**Your goal**: Leave out the pictures and reproduce all of the data exactly.

**Data segment**:

"""

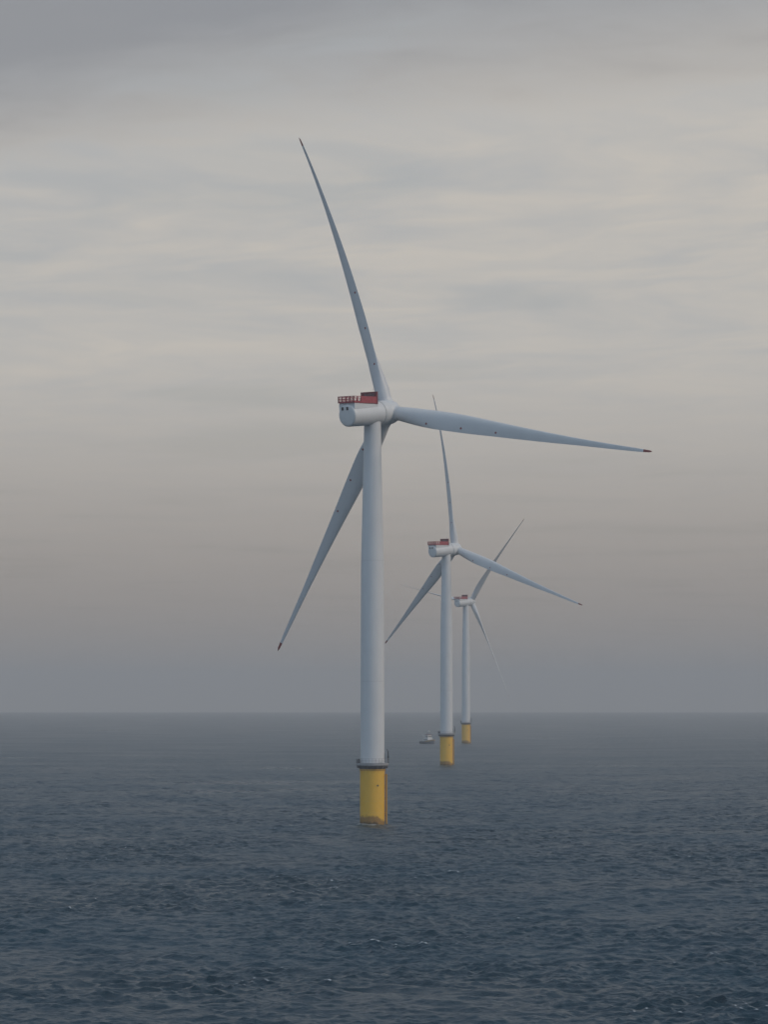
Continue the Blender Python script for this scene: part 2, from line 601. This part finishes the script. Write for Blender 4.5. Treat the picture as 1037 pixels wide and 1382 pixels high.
    ck.box(X1 - .22, X1, cy, cy + .5, zf - .1, ct)
    ck.box(X0 + .22, X1 - .22, cy, cy + .5, ct - .24, ct - .003)
    ck.box(X0 + .22, X1 - .22, cy + .02, cy + .48, zf + 1.3, zf + 1.5)
    ck.box(X0 + .22, X1 - .22, cy + .12, cy + .42, zf - .1, ct - .24)
    ck = ck.build('cooler', RED_DARK, nac)
    ck.matrix_local = LEVEL
    for z0, z1 in ((zf + .45, zf + 1.2), (zf + 1.72, zf + 2.7)):
        lv = MB()
        for k in range(4):
            xx = -1.55 + k * .86
            for q in range(6):
                zz = z0 + (z1 - z0) * q / 6
                lv.box(xx, xx + .6, cy + .04, cy + .119, zz, zz + (z1 - z0) / 6 * .62)
        lv.box(-1.55, 1.63, cy + .1, cy + .119, z0 - .08, z0 - .003)
        lv.build('louvre', LOUVRE, ck)
    # wind mast on the cooler
    MB().tube((1.4, cy + .25, ct - .01), (1.4, cy + .25, ct + .9), .03, n=6).tube((1.1, cy + .25, ct + .6), (1.7, cy + .25, ct + .6), .025, n=6).build('wind_sensor', GREY, nac).matrix_local = LEVEL
    # --- hub
    RM = NM @ Matrix.Translation((0, OVERHANG, 0))
    hu = MB()
    hu.lathe([(2.6, -2.05), (2.95, -1.9), (3.12, -1.2), (3.15, -.2), (3.05, .8), (2.8, 1.6), (2.3, 2.3), (1.5, 2.85), (.7, 3.1), (.03, 3.16)], 72, 'Y')
    hu = hu.build('hub', WHITE, root, 'auto')
    hu.matrix_local = RM
    for k in range(3):
        th = theta + k * 2 * math.pi / 3
        BM = RM @ Matrix.Rotation(th, 4, 'Y')
        cl = MB().lathe([(2.05, .6), (2.0, 2.0), (1.86, 3.0), (1.86, 3.35), (1.79, 3.37), (1.77, 3.2)], 48, mtx=Matrix.Rotation(th, 4, 'Y') @ Matrix.Translation((0, .26, 0)), cap=False)
        cl.build('blade_collar', WHITE, hu, 'auto')
        make_blade(root, BM, FL0 + np.array(fls[k]), SW0 + np.array(sws[k]), pitches[k])
    return root


def base_at(x, y):
    return (x, y, sea_z(x, y))


make_turbine(base_at(-2.97, 1084.0), 0.7121, -0.37087,
             [(0, -4.198, 0), (0, 6.769, 0), (0, -2.55, 0)], [(-3.076, 0), (-1.542, 0), (3.155, 0)], (0, 0, 0),
             'nearest and largest white wind turbine, with a thick yellow pile and red nacelle railing')
make_turbine(base_at(30.6, 2069.0), 0.7766, -0.15732,
             [(.413, 2.149 - 5.2, 0), (.413, 2.149 + 4.243, 0), (.413, 2.149 + 1.196, 0)], [(-2.261, 0), (-1.86, 0), (-1.562, 0)], (5.44, 5.44, 5.44),
             'middle-sized white wind turbine, on a yellow pile between the largest and the smallest one')
make_turbine(base_at(61.3, 3159.0), 0.733, 0.627,
             [(-4.873, 8.059 + 2.765, 0), (-4.873, 8.059 + .33, 0), (-4.873, 8.059 - 1.171, 0)], [(-3.609, 0), (-7.53, 0), (-5.47, 0)], (84.93 - 7.66, 84.93 + 26.0, 84.93 - 27.0),
             'smallest and farthest wind turbine, hazy, its thin blades feathered edge-on')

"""

**The answer**:
Continue the Blender Python script for this scene: part 2, from line 601. This part finishes the script. Write for Blender 4.5. Treat the picture as 1037 pixels wide and 1382 pixels high.
    ck.box(X1 - .22, X1, cy, cy + .5, zf - .1, ct)
    ck.box(X0 + .22, X1 - .22, cy, cy + .5, ct - .24, ct - .003)
    ck.box(X0 + .22, X1 - .22, cy + .02, cy + .48, zf + 1.3, zf + 1.5)
    ck.box(X0 + .22, X1 - .22, cy + .12, cy + .42, zf - .1, ct - .24)
    ck = ck.build('cooler', RED_DARK, nac)
    ck.matrix_local = LEVEL
    for z0, z1 in ((zf + .45, zf + 1.2), (zf + 1.72, zf + 2.7)):
        lv = MB()
        for k in range(4):
            xx = -1.55 + k * .86
            for q in range(6):
                zz = z0 + (z1 - z0) * q / 6
                lv.box(xx, xx + .6, cy + .04, cy + .119, zz, zz + (z1 - z0) / 6 * .62)
        lv.box(-1.55, 1.63, cy + .1, cy + .119, z0 - .08, z0 - .003)
        lv.build('louvre', LOUVRE, ck)
    # wind mast on the cooler
    MB().tube((1.4, cy + .25, ct - .01), (1.4, cy + .25, ct + .9), .03, n=6).tube((1.1, cy + .25, ct + .6), (1.7, cy + .25, ct + .6), .025, n=6).build('wind_sensor', GREY, nac).matrix_local = LEVEL
    # --- hub
    RM = NM @ Matrix.Translation((0, OVERHANG, 0))
    hu = MB()
    hu.lathe([(2.6, -2.05), (2.95, -1.9), (3.12, -1.2), (3.15, -.2), (3.05, .8), (2.8, 1.6), (2.3, 2.3), (1.5, 2.85), (.7, 3.1), (.03, 3.16)], 72, 'Y')
    hu = hu.build('hub', WHITE, root, 'auto')
    hu.matrix_local = RM
    for k in range(3):
        th = theta + k * 2 * math.pi / 3
        BM = RM @ Matrix.Rotation(th, 4, 'Y')
        cl = MB().lathe([(2.05, .6), (2.0, 2.0), (1.86, 3.0), (1.86, 3.35), (1.79, 3.37), (1.77, 3.2)], 48, mtx=Matrix.Rotation(th, 4, 'Y') @ Matrix.Translation((0, .26, 0)), cap=False)
        cl.build('blade_collar', WHITE, hu, 'auto')
        make_blade(root, BM, FL0 + np.array(fls[k]), SW0 + np.array(sws[k]), pitches[k])
    return root


def base_at(x, y):
    return (x, y, sea_z(x, y))


make_turbine(base_at(-2.97, 1084.0), 0.7121, -0.37087,
             [(0, -4.198, 0), (0, 6.769, 0), (0, -2.55, 0)], [(-3.076, 0), (-1.542, 0), (3.155, 0)], (0, 0, 0),
             'nearest and largest white wind turbine, with a thick yellow pile and red nacelle railing')
make_turbine(base_at(30.6, 2069.0), 0.7766, -0.15732,
             [(.413, 2.149 - 5.2, 0), (.413, 2.149 + 4.243, 0), (.413, 2.149 + 1.196, 0)], [(-2.261, 0), (-1.86, 0), (-1.562, 0)], (5.44, 5.44, 5.44),
             'middle-sized white wind turbine, on a yellow pile between the largest and the smallest one')
make_turbine(base_at(61.3, 3159.0), 0.733, 0.627,
             [(-4.873, 8.059 + 2.765, 0), (-4.873, 8.059 + .33, 0), (-4.873, 8.059 - 1.171, 0)], [(-3.609, 0), (-7.53, 0), (-5.47, 0)], (84.93 - 7.66, 84.93 + 26.0, 84.93 - 27.0),
             'smallest and farthest wind turbine, hazy, its thin blades feathered edge-on')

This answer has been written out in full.